Ginny and I were involved with Dr. Esther Harding before she died, and I have also become involved with the C.G. Jung Foundation in New York as a member of their board. My involvement and study of Jung has in a sense complemented and supplemented by Christian faith. Together they have given me a bit more understanding about myself and perhaps more about other people, and about the whole business of the meaning of life, which I faced when I was deciding to go to Seminary. I’d been in the investment business for a good many years, I was on the Vestry at Christ’s Church, Cranbrook, and became somewhat dissatisfied with the way my life was going and wondered if there wasn’t some way in which it could have additional meaning (or more meaning) and that was then that I was exposed to a young man whom we were trying to persuade to become Rector there. I volunteered because he was concerned about the administrative affairs of the Parish and as Treasurer of the Parish, I thought I knew something about its finances. Anyway, I volunteered to him that I would spend a business day a week in the Parish and he immediately faced me with the question: ‘If you’re that interested, why don’t you go to Seminary?’


We have performed services other than our usual ones in the barn.
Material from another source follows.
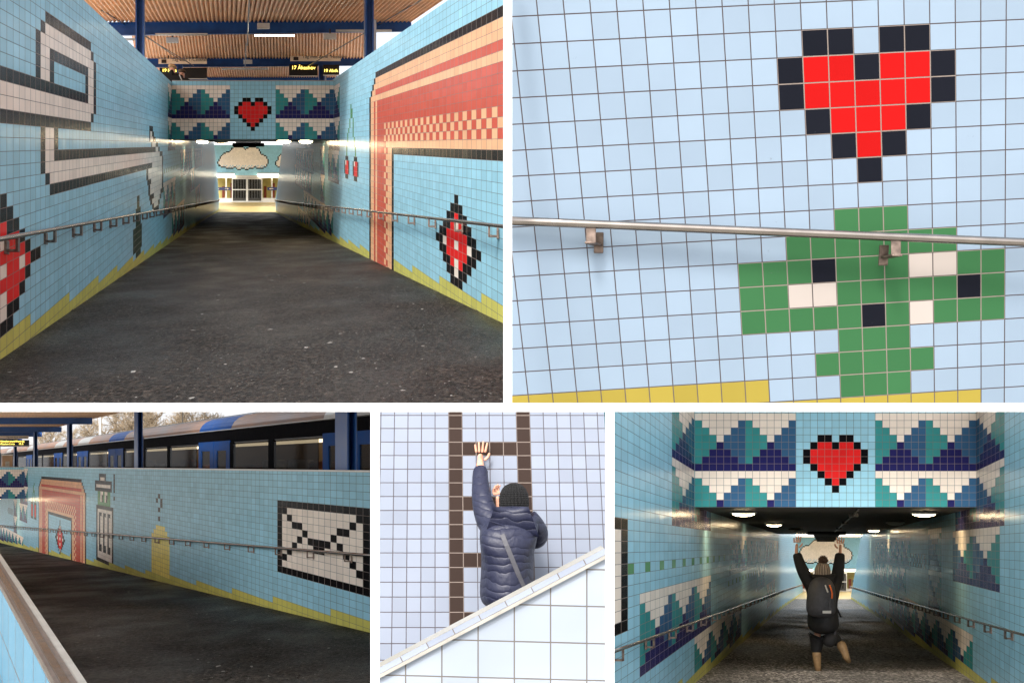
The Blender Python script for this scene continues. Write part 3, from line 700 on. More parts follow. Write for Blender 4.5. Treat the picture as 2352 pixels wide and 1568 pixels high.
for r, y, wv in ((-3.235, 50.5, 0.14), (4.28, 50.5, 0.14), (-3.19, 83.4, 0.15), (4.5, 83.4, 0.15), (-3.4, 105.4, 0.15), (5.0, 105.4, 0.17)):
    pt = 4.80 if y < 55 else 4.3; pb = MB(); pb.fbox(A1, r - wv, r - wv + 0.05, y - 0.3, y + 0.3, 1.1, pt); pb.fbox(A1, r + wv - 0.05, r + wv, y - 0.3, y + 0.3, 1.1, pt); pb.fbox(A1, r - wv + 0.052, r + wv - 0.052, y - 0.04, y + 0.04, 1.1, pt)
    pb.build('post', M['blue'], cn)
for r, y in ((4.44, 50.7), (4.68, 83.6)): MB().fbox(A1, r, r + 0.09, y - 0.2, y + 0.1, 1.1, 4.1).build('drainpipe', M['lampwhite'], cn)
for pts in (((-4.9, 55, 4.8), (-2.4, 82, 4.2)), ((6.2, 50, 4.85), (3.7, 83, 4.2)), ((0.35, 50, 4.8), (0.35, 62, 4.0)), ((0.35, 70, 4.8), (0.35, 84, 4.1)), ((-4.2, 62, 4.7), (-2.0, 100, 4.2))):
    MB().tube([A1.P(*p) for p in pts], 0.022, 6).build('tie_rod', M['steel_dark'], cn)
MB().fbox(A1, 0.55, 0.72, 104.8, 105.1, 1.1, 4.1).build('mast', M['lampwhite'], cn)
tag(MB().fbox(A1, -12, 14, YH1 + 0.3, 140, 0.75, 1.1).build('platform', M['slab']), kind='structure')
for ra_, rb_ in ((-12, -2.66), (3.66, 14)): tag(MB().fbox(A1, ra_, rb_, 38, YH1 + 0.29, 0.75, 1.1).build('platform', M['slab']), kind='structure')
grp = 'tube lamps under the orange canopy'
for r0_, r1_, y, h, lit, lb in ((0.62, 2.15, 59.2, 4.20, True, 'brightly lit tube lamp hanging from the front blue beam of the orange canopy'), (-3.2, -1.2, 59.2, 4.22, False, 'unlit tube lamp on the left half of the front blue beam'),
                          (3.75, 5.9, 59.2, 4.36, False, 'unlit tube lamp at the right end of the front blue beam'), (-4.8, -3.95, 60.2, 4.1, False, 'unlit tube lamp behind the front left blue post'),
                          (-0.9, 1.6, 83.2, 4.08, False, 'unlit tube lamp on the middle of the second blue beam'), (-0.9, 1.5, 105.2, 3.95, False, 'unlit tube lamp on the third blue beam')):
    tube_lamp(A1.P(r0_, y, h), A1.P(r1_, y, h), lb, h=0.075, lit=lit, group=grp)
for r, y, h, lb in ((0.95, 59.0, 4.42, 'pale loudspeaker box on the front blue beam over the lit tube lamp'), (0.5, 83, 4.34, 'pale loudspeaker box on the second blue beam'), (3.5, 59, 4.02, 'grey camera box hanging right under the front blue beam'), (-2.6, 60.5, 3.98, 'grey camera box hanging left behind the front blue beam')):
    q = thing('speaker_box', lb, 'speaker', A1.P(r, y, h), 'boxes on the canopy beams')
    MB().fbox(A1, r - 0.24, r + 0.24, y - 0.3, y, h, h + 0.22).build('casing', M['lampwhite'], q, bevel=0.02); MB().fbox(A1, r - 0.03, r + 0.03, y - 0.2, y - 0.1, h + 0.221, h + 0.40).build('hanger', M['steel_dark'], q)
def sign_board(r0, r1, y, h0, h1, s, lab, size, tx):
    q = thing('platform_sign', lab, 'sign', A1.P((r0 + r1) / 2, y, h0), 'cream platform signs')
    MB().fbox(A1, r0, r1, y, y + 0.12, h0, h1).build('panel', M['cream'], q)
    for t_, rx in zip(s, tx): text(t_, A1.P(rx, y - 0.02, h0 + 0.10), size, M['ink'], q)
    hp = MB(); hp.fbox(A1, r0 + 0.5, r0 + 0.56, y + 0.03, y + 0.09, h1 + 0.001, h1 + 0.25); hp.fbox(A1, r1 - 0.56, r1 - 0.5, y + 0.03, y + 0.09, h1 + 0.001, h1 + 0.25); hp.build('hanger', M['steel_dark'], q)
    pm = MB().fbox(A1, r1 - 0.40, r1 - 0.14, y - 0.03, y - 0.005, h0 + 0.04, h1 - 0.04) if tx[0] > r0 + 1.0 and r0 < 0 else MB().fbox(A1, r0 + 0.16, r0 + 0.42, y - 0.03, y - 0.005, h0 + 0.04, h1 - 0.04)
    pm.build('pictogram', M['ink'], q)
sign_board(-4.25, -1.68, 81.5, 4.27, 4.54, ['T\u00e5g mot T-Centralen'], 'cream platform sign reading T\u00e5g mot T-Centralen, left of the heart', 0.24, [-3.55])
sign_board(2.75, 5.42, 81.5, 4.42, 4.68, ['T\u00e5g mot Alvik  H\u00e4sselby'], 'cream platform sign reading T\u00e5g mot Alvik and H\u00e4sselby, right of the heart', 0.24, [3.38])
def led_board(fr, r0, r1, y, h0, h1, lines, lab, group='departure boards', mat='led', name='departure_board', sx=1.0):
    q = thing(name, lab, 'departure board', fr.P((r0 + r1) / 2, y, h0), group)
    MB().fbox(fr, r0, r1, y, y + 0.25, h0, h1).build('casing', M['black'], q)
    MB().fbox(fr, r0, r1, y - 0.01, y + 0.2, h0 - 0.05, h0 - 0.001).build('trim', M['lampwhite'], q)
    for s_, rx, hy, sz in lines: text(s_, fr.P(rx, y - 0.02, hy), sz, M[mat], q, sx=sx)
    return q
led_board(A1, -4.35, -3.2, 84.6, 3.62, 4.22, [('19 Hags\u00e4tra', -4.22, 3.94, 0.25), ('4 platser', -4.22, 3.66, 0.22)], 'amber lit departure board behind the fair-haired person on the bridge')
led_board(A1, -3.0, -1.70, 82.6, 3.55, 4.12, [], 'blank dark departure board right of the second left post')
led_board(A1, 2.72, 4.25, 82.6, 3.70, 4.30, [('17 \u00c5keshov', 2.84, 3.98, 0.27)], 'amber departure board reading 17 \u00c5keshov')
led_board(A1, 4.55, 5.42, 82.6, 3.75, 4.28, [('19 Alvik 3', 4.57, 3.84, 0.235)], 'amber departure board reading 19 Alvik 3, just behind the right post')

# ------------------------------------------------------------------ people
def hand(nodes, edges, wrist, palm_dir, side_dir, normal, s, spread=0.12, curl=0.0):
    """palm, four unequal fingers and a thumb as chains, appended to a skin skeleton; returns nothing"""
    wd, sd_, nn = Vector(palm_dir).normalized(), Vector(side_dir).normalized(), Vector(normal).normalized()
    w0 = Vector(wrist); base = len(nodes)
    nodes.append((w0 + wd * 0.045 * s, (0.030 * s, 0.016 * s))); edges.append((base - 1, base))
    nodes.append((w0 + wd * 0.085 * s, (0.036 * s, 0.014 * s))); edges.append((base, base + 1))
    roots = []
    for i, (off, L) in enumerate(((-0.030, 0.062), (-0.010, 0.078), (0.011, 0.083), (0.031, 0.074))):
        p0 = w0 + wd * 0.088 * s + sd_ * off * s; d = (wd + sd_ * off * spread * 40).normalized()
        b = len(nodes)
        nodes.append((p0, 0.0095 * s)); nodes.append((p0 + d * L * 0.45 * s + nn * curl * 0.006 * s, 0.0088 * s)); nodes.append((p0 + d * L * 0.78 * s, 0.0080 * s)); nodes.append((p0 + d * L * s - nn * curl * 0.01 * s, 0.0068 * s))
        edges += [(b, b + 1), (b + 1, b + 2), (b + 2, b + 3)]; roots.append(b)
    b = len(nodes); p0 = w0 + wd * 0.035 * s + sd_ * 0.026 * s
    nodes.append((p0, 0.012 * s)); nodes.append((p0 + (wd * 0.6 + sd_ * 0.7).normalized() * 0.036 * s, 0.0105 * s)); nodes.append((p0 + (wd * 0.85 + sd_ * 0.6).normalized() * 0.066 * s, 0.008 * s))
    edges += [(b, b + 1), (b + 1, b + 2)]; roots.append(b)
    return roots
def face_parts(root, head, fwd, r):
    """eyes, brows and mouth on the far side of the head"""
    f_ = Vector(fwd).normalized(); s_ = f_.cross(Vector((0, 0, 1))).normalized(); h = Vector(head)
    for s in (-1, 1):
        MB().lathe(h + f_ * r * 0.93 + s_ * s * r * 0.36 + Vector((0, 0, 0.0)), [(0.001, 0.011), (0.011, 0), (0.001, -0.011)], 10).build('eye', M['ink'], root, smooth=True)
    MB().obox(h + f_ * r * 0.92 + Vector((0, 0, -r * 0.62)), s_ * 0.024, f_ * 0.008, Vector((0, 0, 0.004))).build('mouth', M['brick'], root)

def bridge_person(u, v, Y, hair, lab, lean, arm):
    p = at(u, v, Y); k = Y / 3528.0
    foot = p + Vector((0, 0, -1.62))
    q = thing('person', lab, 'person', foot, None)
    nodes = [(p + Vector((0, 0, -0.82)), (0.17, 0.12)), (p + Vector((lean * .3, 0, -0.45)), (0.18, 0.13)), (p + Vector((lean * .6, 0, -0.20)), 0.075), (p + Vector((lean * .9, -0.02, -0.05)), 0.085), (p + Vector((lean, -0.02, 0.05)), 0.088),
             (p + Vector((-0.09, 0, -1.20)), 0.075), (p + Vector((-0.09, 0, -1.56)), 0.05), (p + Vector((0.09, 0, -1.20)), 0.075), (p + Vector((0.09, 0, -1.56)), 0.05)]
    edges = [(0, 1), (1, 2), (2, 3), (3, 4), (0, 5), (5, 6), (0, 7), (7, 8)]
    skin_mesh('body', nodes, edges, M['skin'], q, 2, k=1.35)
    j = [(p + Vector((0, 0, -0.90)), (0.22, 0.16)), (p + Vector((lean * .25, 0, -0.6)), (0.24, 0.18)), (p + Vector((lean * .5, 0.0, -0.32)), (0.24, 0.17)), (p + Vector((lean * .6, 0.03, -0.17)), 0.12),
         (p + Vector((-0.26, 0, -0.36)), 0.085), (p + Vector((-0.30, -0.04, -0.62)), 0.07), (p + Vector((-0.22, -0.12, -0.72)), 0.06),
         (p + Vector((0.24, 0, -0.36)), 0.085), (p + Vector((0.28 + arm * .5, -0.04, -0.50)), 0.08), (p + Vector((0.28 + arm, -0.10, -0.56)), 0.06)]
    skin_mesh('jacket', j, [(0, 1), (1, 2), (2, 3), (2, 4), (4, 5), (5, 6), (2, 7), (7, 8), (8, 9)], M['black_cloth'], q, 2, k=1.75)
    skin_mesh('hood', [(p + Vector((lean * .5 - 0.10, -0.10, -0.22)), 0.09), (p + Vector((lean * .6 + 0.10, -0.10, -0.22)), 0.09)], [(0, 1)], M['black_cloth'], q, 2, k=1.75)
    hp = p + Vector((lean, 0.0, 0.03))
    nodes = [(hp + Vector((0, -0.03, -0.06)), 0.09), (hp + Vector((0, -0.02, 0.035)), 0.112), (hp + Vector((0.01, 0, 0.09)), 0.07)]
    skin_mesh('hair', nodes, [(0, 1), (1, 2)], M[hair], q, 2, k=1.7)
    face_parts(q, p + Vector((lean, -0.02, 0)), (0, 1, 0), 0.10)
    return q
pc = bridge_person(396, 157, 57.0, 'blond', 'fair-haired person in a black hooded jacket leaning at the top of the bridge', 0.0, 0.02)
MB().tube([at(412, 172, 56.5), at(418, 186, 56.5)], 0.02, 6).build('bag_strap', M['lampwhite'], pc)
bridge_person(416, 168, 57.8, 'brownhair', 'brown-haired person in black bending forward beside the fair-haired one on the bridge', 0.04, 0.62)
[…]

We have had several baptisms, I suppose eight or ten in the barn. We have had a burial service in the barn for one of our dear friends, as yet no wedding services in the barn, but some in other places around here, Ruth and Bill Heath’s daughter, Heather, married Timothy Gillespie, and then not long ago, I was able to take a wedding service for Ben Brewster and his bride.


Your contributions to Town Meeting have been effective. The thanks you gave to the Board of Health for all the work they did on Westport’s sewage problems was very much appreciated. No one else had thought to thank them for the enormous effort they had made.
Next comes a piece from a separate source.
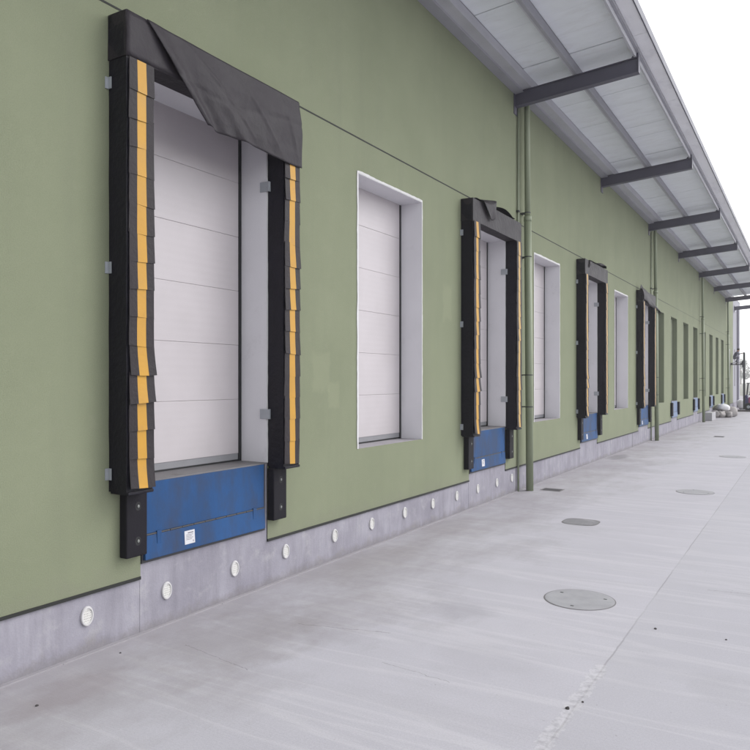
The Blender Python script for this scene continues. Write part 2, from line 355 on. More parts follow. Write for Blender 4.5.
holes = []
for y in DOCKS + SEALED_DOCK:
    w_ = W if y in DOCKS else 1.85
    holes.append((y, y + w_, SILL, HEAD)); holes.append((y + 0.10, y + w_ + 0.02, PL, SILL))
for a_, b_ in WINS + SEALED_WIN: holes.append((a_, b_, SILL, HEAD))
holes.append((64.6, 65.7, 2.2, 5.0))
ys = sorted({Y0, YG} | {h[0] for h in holes} | {h[1] for h in holes}); zs = sorted({PL, TOP} | {h[2] for h in holes} | {h[3] for h in holes})
wb = MB()
for i in range(len(ys) - 1):
    for j in range(len(zs) - 1):
        cy, cz = (ys[i] + ys[i + 1]) / 2, (zs[j] + zs[j + 1]) / 2
        if any(h[0] < cy < h[1] and h[2] < cz < h[3] for h in holes): continue
        wb.face([(0, ys[i], zs[j]), (0, ys[i + 1], zs[j]), (0, ys[i + 1], zs[j + 1]), (0, ys[i], zs[j + 1])])
ya = Y0
for d in DOCKS + SEALED_DOCK:
    w_ = W if d in DOCKS else 1.85
    wb.face([(0, ya, PL), (0, d + 0.10, PL), (-0.012, d + 0.10, PL), (-0.012, ya, PL)]); ya = d + w_ + 0.02
wb.face([(0, ya, PL), (0, YG, PL), (-0.012, YG, PL), (-0.012, ya, PL)])
wb.build('front_wall', M['green'], bld)
ew = MB(); ew.box((-0.35, YG + 0.01, PL), (-0.02, YE, TOP))
ew.box((-0.025, 70.2, 2.0), (-0.012, 70.9, 5.2), 1); ew.box((-0.03, 72.6, 0.1), (0.16, 73.1, 9.0))
e_ = ew.build('end_wall_panel', [M['grey_panel'], M['dark_steel']], bld); e_['label'] = 'unpainted grey wall panel at the far end'
ow = MB()
ow.box((-30, Y0, 0), (-0.45, Y0 + 0.3, TOP - 0.1)); ow.box((-30, YE - 0.3, 0), (-0.36, YE, TOP - 0.1)); ow.box((-30.3, Y0, 0), (-30.01, YE, TOP - 0.1))
ow.build('rear_wall', M['grey_panel'], bld)
rf = MB(); rf.box((-30.3, Y0, TOP - 0.08), (-0.01, YE, TOP + 0.05)); rf.build('roof', M['roof'], bld)

pb = MB()
pb.box((-0.40, Y0, 0), (-0.012, YE, PL - 0.004))
for y in DOCKS + SEALED_DOCK:
    w_ = W if y in DOCKS else 1.85
    pb.box((-0.39, y + 0.101, 0.002), (-0.009, y + w_ + 0.018, SILL - 0.006))
pl = pb.build('plinth', M['plinth'], bld)
fb = MB()
for i in range(90):
    a_ = Y0 + i; 
    fb.box((-0.012, a_, 0.0), (0.035 + 0.012 * noise.noise((a_ * 0.9, 0, 0)), a_ + 1.0, 0.012))
fb.build('cement_fillet', M['fillet'], bld)
bs = MB(); y = Y0
for d in DOCKS + SEALED_DOCK:
    w_ = W if d in DOCKS else 1.85
    bs.box((-0.011, y, PL - 0.022), (0.010, d + 0.10, PL + 0.008)); y = d + w_ + 0.02
bs.box((-0.011, y, PL - 0.022), (0.010, YG, PL + 0.008)); bs.build('base_strip', M['joint'], bld)
pj = MB()
pj.box((-0.01, Y0, 6.031), (0.004, 36, 6.051)); pj.box((-0.01, 36, 6.035), (0.003, YG, 6.047)); pj.build('panel_joint', M['joint'], bld)
for y in (27.9, 33.2, 38.9, 54.4):
    vj = MB(); vj.box((-0.012, y, 0.0), (-0.009, y + 0.02, PL - 0.03)); vj.build('plinth_joint', M['joint'], bld)

def door(y0, y1, label=None):
    d = MB(); z = SILL + 0.10; k = 0
    while z < HEAD:
        z1 = min(z + 0.667, HEAD + 0.05)
        d.box((-0.445, y0 + 0.03, z + 0.001), (-0.400 + 0.002 * random.random(), y1 - 0.045, z1 - 0.001)); z = z1
    o = d.build('sectional_door', M['door'], bld, bevel=0.004)
    s_ = MB(); s_.box((-0.44, y0 + 0.03, SILL + 0.022), (-0.405, y1 - 0.045, SILL + 0.103)); s_.build('bottom_seal', M['rubber_grey'], o, bevel=0.006)
    s_ = MB(); s_.box((-0.46, y0 + 0.028, SILL), (-0.447, y1 - 0.006, HEAD)); s_.box((-0.43, y1 - 0.056, SILL), (-0.392, y1 - 0.006, HEAD - 0.014))
    s_.box((-0.44, y0 + 0.03, SILL + 0.002), (-0.41, y1 - 0.045, SILL + 0.022)); s_.build('gap_and_shadow', M['black'], o)  # black strips stand in for the door's dark gap and the shadow beneath it
    f = MB()
    f.box((-0.47, y0 - 0.01, SILL), (0.004, y0 + 0.020, HEAD)); f.box((-0.47, y1 - 0.005, SILL), (0.004, y1 + 0.012, HEAD)); f.box((-0.47, y0 - 0.01, HEAD - 0.012), (0.004, y1 + 0.012, HEAD + 0.01))
    fo = f.build('door_frame', M['reveal'], o)
    t = MB(); e = 0.026; sd_ = y0
    def rag(q): return 0.010 * noise.noise((q * 3.1, sd_, 0)) + 0.007 * noise.noise((q * 13, sd_, 4))
    t.grid(lambda u, v: (0.010, y0 + 0.004 - (e + 0.004 + rag(SILL + 4 * v)) * (1 - u), SILL + (HEAD + e - SILL) * v), 1, 70, thick=(-0.0055, 0, 0))
    t.grid(lambda u, v: (0.010, y1 - 0.002 + (e * .8 + rag(30 + 4 * v)) * u, SILL + (HEAD + e - SILL) * v), 1, 70, thick=(-0.0055, 0, 0))
    t.grid(lambda u, v: (0.010, y0 + 0.005 + (y1 - y0 - 0.008) * u, HEAD - 0.006 + (e * 1.5 + rag(60 + 2 * u)) * v), 36, 1, thick=(-0.0055, 0, 0))
    t.build('edge_trim', M['trim'], o)
    th = MB(); th.box((-0.47, y0 - 0.01, SILL - 0.05), (-0.002, y1 + 0.012, SILL - 0.001)); th.build('threshold', M['fillet'], o)
    return o
for y in DOCKS: door(y, y + W)
for a_, b_ in WINS: door(a_, b_)
for a_, b_ in SEALED_WIN + [(y, y + 1.85) for y in SEALED_DOCK]:
    d = MB(); d.box((-0.30, a_ - 0.01, SILL), (-0.22, b_ + 0.01, HEAD))
    d.box((-0.22, b_, SILL), (-0.001, b_ + 0.02, HEAD)); d.box((-0.22, a_ - 0.02, SILL), (-0.001, a_, HEAD))
    d.box((-0.22, a_, HEAD), (-0.001, b_, HEAD + 0.02)); d.box((-0.22, a_, SILL - 0.02), (-0.001, b_, SILL - 0.002))
    d.build('infill_panel', M['green_infill'], bld)
wn = MB(); wn.box((-0.20, 64.6, 2.2), (-0.16, 65.7, 5.0)); w1 = wn.build('window', M['glass'], bld)
wn = MB(); wn.box((-0.2, 64.55, 2.2), (0.012, 64.64, 5.04)); wn.box((-0.2, 65.66, 2.2), (0.012, 65.75, 5.04)); wn.box((-0.2, 64.64, 4.96), (0.012, 65.66, 5.04)); wn.build('window_frame', M['trim'], w1)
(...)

Well, Mr. Sullivan and all the others had worked so hard on it (the Lagoon) and were obviously going to be defeated, and it seemed that someone should say a word of thanks to them, for trying to solve that which is a most difficult problem. I’ve felt that way about a few other things. I know one of the first Town Meetings I went to was on rezoning. It was rejected, yet a group had worked very hard on it and no one thought to thank them for their efforts. I didn’t feel as if I could speak out, because I was at my first Town Meeting, but I do think it’s important to give credit and thanks to the people who work on a volunteer basis in the Town.


I’ll be seventy on my next birthday and I hope that I can continue to be here for a while and that we can continue to have services in the barn. I’ve gotten more out of it than anyone else because it has fulfilled my ministry in a way, which, because of the other work I was doing, I hadn’t had a chance to do.


About Westport, I’d stress mostly the fact that we have such a wonderful situation in that we have these two beautiful rivers coming together and the ocean, etc., and these are a great heritage. We should keep them, the rivers, unpolluted and pure, the shore, unpolluted and pure. We should, over a period of time, make an effort to achieve greater cooperation between the various aspects of the town, the North end and the South, the people who come for summers, and the people who live here all year round. I hope we can achieve a feeling of brotherhood and cooperation and continue to respect it and to keep it so that there is a greater understanding among people, when we make available, which we should do, some of the facilities here for others from out of town. We should try to do that without letting things happen which would be detrimental to the situation. I think the work of the Conservation Commission, the work of the Land Conservation Trust, the understanding of the Town Fathers and others that this is our heritage and we should do all we can to protect it. We all need to try to be as open to the feelings of others as we can and try to put ourselves I their place when we are able to.